Indeed, the public’s interest in knowing what happens at polling places on Election Day is so great that the right to monitor the process should be extended not only to a handful of international observers, but to the press, as well as to genuinely non-partisan groups that are forbidden from any partisan activities by federal tax law. If NBC News or The New York Times shows up at Ohio polling places to observe whether the new ID and provisional ballot rules work smoothly in this swing state, are election officials really going to call the police to kick them out? The thought seems preposterous.

But if there is any effort to exclude the press from polling places on Election Day, there should be an immediate First Amendment challenge in response. The interest of the entire electorate nationwide in knowing whether the presidential election in Ohio was fair and reliable must supersede the interest that Ohio has in preventing last-second campaigning at polling places. A 5-4 Supreme Court decision that upheld a narrower Tennessee law, which specifically prohibited campaigning within 100 feet of the polls, is no precedent for a prohibition against the press’s neutral observation of the voting process.

Likewise, there is no reason to keep out voting rights organizations that are inherently disqualified by federal tax law from partisan activities. Since they can’t engage in campaigning, they don’t present the concern that underlies the no-entry-to-polling-places law.

While Ohio undoubtedly has an interest in preventing so many observers that a polling place becomes an unruly circus, that interest can be satisfied by limiting the number of nonpartisan representatives at any single voting place.

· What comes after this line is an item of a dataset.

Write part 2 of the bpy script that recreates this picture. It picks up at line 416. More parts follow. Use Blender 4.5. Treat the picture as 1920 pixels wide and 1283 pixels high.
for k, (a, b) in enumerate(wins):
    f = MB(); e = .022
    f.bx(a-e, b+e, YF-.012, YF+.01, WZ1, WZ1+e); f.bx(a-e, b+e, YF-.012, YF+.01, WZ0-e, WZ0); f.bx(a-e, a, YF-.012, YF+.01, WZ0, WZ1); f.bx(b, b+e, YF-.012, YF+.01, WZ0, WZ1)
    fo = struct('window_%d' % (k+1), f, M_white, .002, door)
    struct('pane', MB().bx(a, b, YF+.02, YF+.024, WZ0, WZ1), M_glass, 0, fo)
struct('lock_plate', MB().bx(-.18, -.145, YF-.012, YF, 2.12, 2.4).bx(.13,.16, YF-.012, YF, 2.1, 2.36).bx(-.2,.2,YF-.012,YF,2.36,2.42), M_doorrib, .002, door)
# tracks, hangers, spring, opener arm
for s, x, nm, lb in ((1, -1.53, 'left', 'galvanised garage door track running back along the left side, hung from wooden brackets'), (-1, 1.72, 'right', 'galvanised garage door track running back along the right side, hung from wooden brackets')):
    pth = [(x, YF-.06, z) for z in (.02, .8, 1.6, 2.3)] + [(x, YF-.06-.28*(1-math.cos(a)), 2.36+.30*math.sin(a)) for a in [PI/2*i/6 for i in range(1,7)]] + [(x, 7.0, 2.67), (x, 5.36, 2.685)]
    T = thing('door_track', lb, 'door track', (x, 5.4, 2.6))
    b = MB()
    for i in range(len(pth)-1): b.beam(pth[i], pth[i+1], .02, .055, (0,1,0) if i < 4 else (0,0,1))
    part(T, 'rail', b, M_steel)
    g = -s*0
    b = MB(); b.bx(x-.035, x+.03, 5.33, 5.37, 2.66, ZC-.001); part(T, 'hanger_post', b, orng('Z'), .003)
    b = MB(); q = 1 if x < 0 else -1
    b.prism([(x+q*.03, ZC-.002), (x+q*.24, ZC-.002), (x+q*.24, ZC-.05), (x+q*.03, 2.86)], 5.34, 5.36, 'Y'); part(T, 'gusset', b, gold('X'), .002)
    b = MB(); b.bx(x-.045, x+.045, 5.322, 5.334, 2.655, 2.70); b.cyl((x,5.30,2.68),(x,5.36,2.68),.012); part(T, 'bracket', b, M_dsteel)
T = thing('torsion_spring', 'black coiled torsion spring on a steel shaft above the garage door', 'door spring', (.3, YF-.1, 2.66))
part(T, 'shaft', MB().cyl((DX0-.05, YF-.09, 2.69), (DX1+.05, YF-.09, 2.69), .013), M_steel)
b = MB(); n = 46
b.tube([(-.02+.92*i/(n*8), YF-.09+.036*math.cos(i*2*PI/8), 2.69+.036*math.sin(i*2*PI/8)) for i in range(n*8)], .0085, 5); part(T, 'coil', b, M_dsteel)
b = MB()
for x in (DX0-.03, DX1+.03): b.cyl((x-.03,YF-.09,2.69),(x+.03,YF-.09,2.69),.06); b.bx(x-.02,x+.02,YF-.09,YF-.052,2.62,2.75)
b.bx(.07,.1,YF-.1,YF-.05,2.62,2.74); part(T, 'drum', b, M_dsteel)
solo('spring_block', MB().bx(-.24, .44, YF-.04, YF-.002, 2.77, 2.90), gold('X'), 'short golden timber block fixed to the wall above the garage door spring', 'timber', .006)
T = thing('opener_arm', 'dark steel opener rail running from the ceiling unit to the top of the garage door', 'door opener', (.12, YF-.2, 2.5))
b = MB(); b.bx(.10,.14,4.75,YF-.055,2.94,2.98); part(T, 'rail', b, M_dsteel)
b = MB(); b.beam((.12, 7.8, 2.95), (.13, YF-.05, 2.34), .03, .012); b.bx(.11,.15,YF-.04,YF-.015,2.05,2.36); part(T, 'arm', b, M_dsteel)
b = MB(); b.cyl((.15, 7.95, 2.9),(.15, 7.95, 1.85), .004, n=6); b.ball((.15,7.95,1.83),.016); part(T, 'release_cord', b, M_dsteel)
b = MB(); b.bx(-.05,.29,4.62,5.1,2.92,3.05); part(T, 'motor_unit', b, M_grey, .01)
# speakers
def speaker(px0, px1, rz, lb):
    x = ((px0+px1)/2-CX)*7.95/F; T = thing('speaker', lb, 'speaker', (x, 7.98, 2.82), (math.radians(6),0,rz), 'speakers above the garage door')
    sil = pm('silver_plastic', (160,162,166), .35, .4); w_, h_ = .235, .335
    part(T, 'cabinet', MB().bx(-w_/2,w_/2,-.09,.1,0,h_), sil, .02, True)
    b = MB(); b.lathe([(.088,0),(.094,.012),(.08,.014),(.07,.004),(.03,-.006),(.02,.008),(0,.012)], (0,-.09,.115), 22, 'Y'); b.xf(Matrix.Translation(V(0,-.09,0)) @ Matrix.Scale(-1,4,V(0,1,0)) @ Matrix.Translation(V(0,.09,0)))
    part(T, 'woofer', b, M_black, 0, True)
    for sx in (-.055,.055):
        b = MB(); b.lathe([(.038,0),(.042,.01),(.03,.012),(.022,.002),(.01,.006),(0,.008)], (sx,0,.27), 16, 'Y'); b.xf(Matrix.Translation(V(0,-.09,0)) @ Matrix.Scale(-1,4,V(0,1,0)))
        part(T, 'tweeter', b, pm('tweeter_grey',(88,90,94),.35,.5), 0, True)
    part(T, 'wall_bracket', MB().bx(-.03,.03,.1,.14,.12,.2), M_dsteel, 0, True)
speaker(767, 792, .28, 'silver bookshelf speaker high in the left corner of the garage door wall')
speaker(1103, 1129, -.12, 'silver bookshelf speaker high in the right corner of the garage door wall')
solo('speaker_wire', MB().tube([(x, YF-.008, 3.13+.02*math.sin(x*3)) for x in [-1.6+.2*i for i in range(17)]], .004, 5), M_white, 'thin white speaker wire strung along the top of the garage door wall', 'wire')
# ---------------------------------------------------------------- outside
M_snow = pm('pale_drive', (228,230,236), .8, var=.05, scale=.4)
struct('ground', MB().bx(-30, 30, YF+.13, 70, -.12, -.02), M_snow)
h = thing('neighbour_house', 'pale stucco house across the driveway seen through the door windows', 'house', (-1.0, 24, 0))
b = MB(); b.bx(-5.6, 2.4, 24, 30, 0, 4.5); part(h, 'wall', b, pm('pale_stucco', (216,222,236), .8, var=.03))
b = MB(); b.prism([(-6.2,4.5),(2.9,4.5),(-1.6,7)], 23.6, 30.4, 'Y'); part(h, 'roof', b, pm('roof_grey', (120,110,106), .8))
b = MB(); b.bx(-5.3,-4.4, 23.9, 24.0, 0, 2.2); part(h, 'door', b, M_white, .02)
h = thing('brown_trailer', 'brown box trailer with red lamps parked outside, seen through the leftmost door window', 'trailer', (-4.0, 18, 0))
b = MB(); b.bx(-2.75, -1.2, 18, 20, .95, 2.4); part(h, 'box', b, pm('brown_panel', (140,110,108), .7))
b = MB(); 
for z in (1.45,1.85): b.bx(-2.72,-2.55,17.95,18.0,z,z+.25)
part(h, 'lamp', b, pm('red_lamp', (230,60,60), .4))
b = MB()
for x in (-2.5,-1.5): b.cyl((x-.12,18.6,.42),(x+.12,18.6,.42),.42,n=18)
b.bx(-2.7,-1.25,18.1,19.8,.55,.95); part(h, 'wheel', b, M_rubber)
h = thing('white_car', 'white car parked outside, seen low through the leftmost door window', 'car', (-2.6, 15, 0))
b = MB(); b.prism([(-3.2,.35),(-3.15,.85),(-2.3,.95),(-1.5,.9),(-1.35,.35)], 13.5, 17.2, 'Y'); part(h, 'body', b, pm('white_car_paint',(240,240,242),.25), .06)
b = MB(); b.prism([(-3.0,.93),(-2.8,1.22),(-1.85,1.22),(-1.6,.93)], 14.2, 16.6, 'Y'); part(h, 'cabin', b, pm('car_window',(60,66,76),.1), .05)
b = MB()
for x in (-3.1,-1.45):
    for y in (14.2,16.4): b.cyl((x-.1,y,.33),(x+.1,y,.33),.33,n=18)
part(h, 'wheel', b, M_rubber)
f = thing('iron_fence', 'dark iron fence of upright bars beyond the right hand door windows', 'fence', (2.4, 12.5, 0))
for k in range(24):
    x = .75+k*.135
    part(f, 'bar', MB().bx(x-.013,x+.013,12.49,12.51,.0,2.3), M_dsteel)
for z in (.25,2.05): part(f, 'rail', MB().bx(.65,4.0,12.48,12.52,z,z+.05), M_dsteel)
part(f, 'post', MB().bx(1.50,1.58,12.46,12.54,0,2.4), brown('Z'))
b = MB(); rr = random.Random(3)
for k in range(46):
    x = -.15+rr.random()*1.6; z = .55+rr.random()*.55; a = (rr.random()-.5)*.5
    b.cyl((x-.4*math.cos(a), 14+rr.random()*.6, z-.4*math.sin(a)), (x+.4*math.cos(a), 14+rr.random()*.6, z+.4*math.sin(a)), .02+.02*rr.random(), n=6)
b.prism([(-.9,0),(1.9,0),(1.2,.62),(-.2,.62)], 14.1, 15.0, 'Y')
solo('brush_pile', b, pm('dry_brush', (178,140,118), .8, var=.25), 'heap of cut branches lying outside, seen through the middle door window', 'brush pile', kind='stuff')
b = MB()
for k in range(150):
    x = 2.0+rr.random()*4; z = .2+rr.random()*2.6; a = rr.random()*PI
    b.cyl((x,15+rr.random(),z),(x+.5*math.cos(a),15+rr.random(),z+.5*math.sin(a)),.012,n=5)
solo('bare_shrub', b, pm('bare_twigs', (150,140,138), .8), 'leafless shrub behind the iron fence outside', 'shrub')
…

But the idea of excluding them altogether is misguided and sure to backfire. If neutral groups aren’t able to watch what happens at Ohio polling places this November, and if the initial count is close (as it is expected to be), then we are sure to hear reports that the process was unfair and improper in a myriad of ways. There will be no way to ascertain the accuracy of these charges, and the result of the election will be suspect, a circumstance that nobody can hope for.